Die Geschichte ist an einigen Stellen faszinierend geschrieben. Die Wendung ist interessant, auch wenn ich Probleme habe, einen Teenie so zu sehen. Aber es gibt ja Einzelfälle. Am Ende fehlt mir irgendwie etwas Dramatisches, aber gerne gelesen.
 

Jasione

Mitglied
Vielen Dank für deinen Leseeindruck und die beiden positiven Bewertungen.

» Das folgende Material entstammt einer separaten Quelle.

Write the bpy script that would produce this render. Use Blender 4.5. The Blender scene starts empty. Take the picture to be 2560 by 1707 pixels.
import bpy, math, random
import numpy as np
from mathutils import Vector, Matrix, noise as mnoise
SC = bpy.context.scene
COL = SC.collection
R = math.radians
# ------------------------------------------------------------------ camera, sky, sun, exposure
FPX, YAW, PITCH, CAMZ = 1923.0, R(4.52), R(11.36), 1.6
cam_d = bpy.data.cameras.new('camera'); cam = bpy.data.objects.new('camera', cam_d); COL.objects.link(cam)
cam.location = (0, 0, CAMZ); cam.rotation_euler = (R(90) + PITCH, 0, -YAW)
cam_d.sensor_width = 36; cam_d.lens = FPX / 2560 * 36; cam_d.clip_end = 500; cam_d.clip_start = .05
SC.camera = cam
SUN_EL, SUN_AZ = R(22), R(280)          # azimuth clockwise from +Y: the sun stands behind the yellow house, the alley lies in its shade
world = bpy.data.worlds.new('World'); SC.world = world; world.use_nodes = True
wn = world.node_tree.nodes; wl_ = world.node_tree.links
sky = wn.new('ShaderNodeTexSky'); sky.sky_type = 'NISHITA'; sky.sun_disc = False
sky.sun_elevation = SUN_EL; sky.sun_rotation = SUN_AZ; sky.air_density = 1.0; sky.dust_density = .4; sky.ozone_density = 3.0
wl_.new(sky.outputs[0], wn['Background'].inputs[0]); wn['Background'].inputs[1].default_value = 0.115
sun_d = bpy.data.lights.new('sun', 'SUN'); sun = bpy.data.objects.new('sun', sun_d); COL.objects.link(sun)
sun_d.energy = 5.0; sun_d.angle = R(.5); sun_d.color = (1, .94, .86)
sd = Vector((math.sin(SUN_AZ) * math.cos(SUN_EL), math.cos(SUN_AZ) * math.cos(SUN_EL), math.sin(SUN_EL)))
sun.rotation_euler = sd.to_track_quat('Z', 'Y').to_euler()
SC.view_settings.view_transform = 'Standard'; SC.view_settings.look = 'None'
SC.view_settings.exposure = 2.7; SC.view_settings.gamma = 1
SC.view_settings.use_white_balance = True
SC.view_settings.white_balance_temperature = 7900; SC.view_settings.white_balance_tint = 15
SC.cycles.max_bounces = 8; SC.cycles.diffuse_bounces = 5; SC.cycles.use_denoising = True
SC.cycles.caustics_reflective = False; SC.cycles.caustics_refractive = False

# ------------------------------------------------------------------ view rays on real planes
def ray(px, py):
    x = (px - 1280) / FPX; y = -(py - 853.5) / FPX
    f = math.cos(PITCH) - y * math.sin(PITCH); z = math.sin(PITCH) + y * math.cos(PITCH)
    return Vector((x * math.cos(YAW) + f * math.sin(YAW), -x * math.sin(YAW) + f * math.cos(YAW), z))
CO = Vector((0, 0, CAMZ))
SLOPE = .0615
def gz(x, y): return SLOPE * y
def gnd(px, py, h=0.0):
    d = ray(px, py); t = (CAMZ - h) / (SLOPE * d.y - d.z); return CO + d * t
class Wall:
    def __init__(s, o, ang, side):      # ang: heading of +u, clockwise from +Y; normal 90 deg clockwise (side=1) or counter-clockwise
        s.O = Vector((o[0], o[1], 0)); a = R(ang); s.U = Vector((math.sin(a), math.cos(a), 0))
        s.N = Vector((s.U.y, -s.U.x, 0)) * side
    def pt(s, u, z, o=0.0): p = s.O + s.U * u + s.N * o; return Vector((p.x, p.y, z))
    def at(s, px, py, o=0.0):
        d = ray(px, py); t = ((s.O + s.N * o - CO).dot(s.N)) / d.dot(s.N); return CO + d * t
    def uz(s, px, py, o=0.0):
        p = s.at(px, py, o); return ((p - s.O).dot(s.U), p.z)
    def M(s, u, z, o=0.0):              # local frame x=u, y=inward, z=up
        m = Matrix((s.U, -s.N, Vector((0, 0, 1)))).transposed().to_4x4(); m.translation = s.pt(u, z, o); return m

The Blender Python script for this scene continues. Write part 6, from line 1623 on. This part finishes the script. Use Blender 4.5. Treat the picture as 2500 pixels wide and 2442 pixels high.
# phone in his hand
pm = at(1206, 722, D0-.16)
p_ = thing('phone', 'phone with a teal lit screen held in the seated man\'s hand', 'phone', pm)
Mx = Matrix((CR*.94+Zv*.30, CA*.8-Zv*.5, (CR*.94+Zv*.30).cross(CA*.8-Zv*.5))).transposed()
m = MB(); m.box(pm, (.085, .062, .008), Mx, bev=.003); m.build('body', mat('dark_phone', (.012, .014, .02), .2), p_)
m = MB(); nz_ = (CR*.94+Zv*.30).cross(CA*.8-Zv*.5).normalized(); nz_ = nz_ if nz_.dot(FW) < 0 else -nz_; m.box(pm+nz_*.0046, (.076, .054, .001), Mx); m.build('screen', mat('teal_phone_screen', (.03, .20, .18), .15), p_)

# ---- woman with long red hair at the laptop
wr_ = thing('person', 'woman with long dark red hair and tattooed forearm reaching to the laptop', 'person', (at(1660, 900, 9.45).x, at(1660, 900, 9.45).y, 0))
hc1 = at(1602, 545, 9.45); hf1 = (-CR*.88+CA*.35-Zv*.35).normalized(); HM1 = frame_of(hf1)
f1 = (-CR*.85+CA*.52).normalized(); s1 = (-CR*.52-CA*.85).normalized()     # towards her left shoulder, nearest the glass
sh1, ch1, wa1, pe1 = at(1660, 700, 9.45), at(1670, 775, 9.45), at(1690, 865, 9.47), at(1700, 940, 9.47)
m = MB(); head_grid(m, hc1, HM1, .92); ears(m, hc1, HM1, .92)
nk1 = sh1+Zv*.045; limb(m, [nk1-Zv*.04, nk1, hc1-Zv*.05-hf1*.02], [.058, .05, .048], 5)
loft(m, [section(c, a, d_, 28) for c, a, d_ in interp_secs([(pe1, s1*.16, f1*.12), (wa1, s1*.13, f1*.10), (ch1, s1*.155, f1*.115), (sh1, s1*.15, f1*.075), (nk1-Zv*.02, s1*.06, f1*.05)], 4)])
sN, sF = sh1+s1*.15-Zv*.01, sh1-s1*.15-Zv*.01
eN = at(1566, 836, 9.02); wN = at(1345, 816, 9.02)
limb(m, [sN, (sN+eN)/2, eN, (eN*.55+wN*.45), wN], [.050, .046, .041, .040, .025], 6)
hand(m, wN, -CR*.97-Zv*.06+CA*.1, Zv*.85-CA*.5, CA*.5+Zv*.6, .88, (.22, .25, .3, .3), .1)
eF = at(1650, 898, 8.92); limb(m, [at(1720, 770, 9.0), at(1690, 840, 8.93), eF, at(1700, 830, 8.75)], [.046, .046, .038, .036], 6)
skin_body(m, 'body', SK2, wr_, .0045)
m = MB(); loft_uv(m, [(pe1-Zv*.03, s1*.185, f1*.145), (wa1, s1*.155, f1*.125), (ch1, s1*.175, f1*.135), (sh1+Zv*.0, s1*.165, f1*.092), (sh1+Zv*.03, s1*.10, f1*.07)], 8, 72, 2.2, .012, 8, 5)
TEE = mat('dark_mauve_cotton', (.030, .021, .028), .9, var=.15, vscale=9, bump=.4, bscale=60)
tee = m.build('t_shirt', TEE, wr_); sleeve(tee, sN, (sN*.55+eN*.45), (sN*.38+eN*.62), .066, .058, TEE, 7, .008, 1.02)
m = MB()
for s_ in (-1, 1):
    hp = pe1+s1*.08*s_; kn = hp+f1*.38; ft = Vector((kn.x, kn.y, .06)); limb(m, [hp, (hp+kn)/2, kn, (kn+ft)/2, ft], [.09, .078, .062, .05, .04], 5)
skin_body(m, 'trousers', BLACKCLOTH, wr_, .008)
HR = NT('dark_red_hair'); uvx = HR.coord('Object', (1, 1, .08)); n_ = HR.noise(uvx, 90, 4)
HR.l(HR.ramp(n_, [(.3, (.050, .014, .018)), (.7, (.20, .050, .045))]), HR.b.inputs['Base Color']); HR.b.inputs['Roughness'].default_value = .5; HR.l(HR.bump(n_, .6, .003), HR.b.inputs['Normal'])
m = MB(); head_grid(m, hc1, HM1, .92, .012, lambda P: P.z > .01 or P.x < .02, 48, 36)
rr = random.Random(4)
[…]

Die Dramatik soll vor allem durch die überraschende Wendung zustande kommen. Am Ende habe ich bewusst weitere dramatische Elemente weggelassen, damit der Leser sich seinen eigenen Horror im Kopf ausmalen kann.
Das Alter des Gastes habe ich jung gewählt, grade weil die meisten Menschen einem so jungen Menschen solche Grausamkeiten nicht zutrauen und es das Verhalten noch unbegreifbarer und schockierender macht.

Ich freu mich über weitere positive und negative Kritik mit Verbesserungsvorschlägen.

Danke schön.
 

G. R. Asool

Mitglied
Hey Jasione,

interessante Idee, toll umgesetzt. Am Ende wird es etwas holprig, aber deinen Twist finde ich super.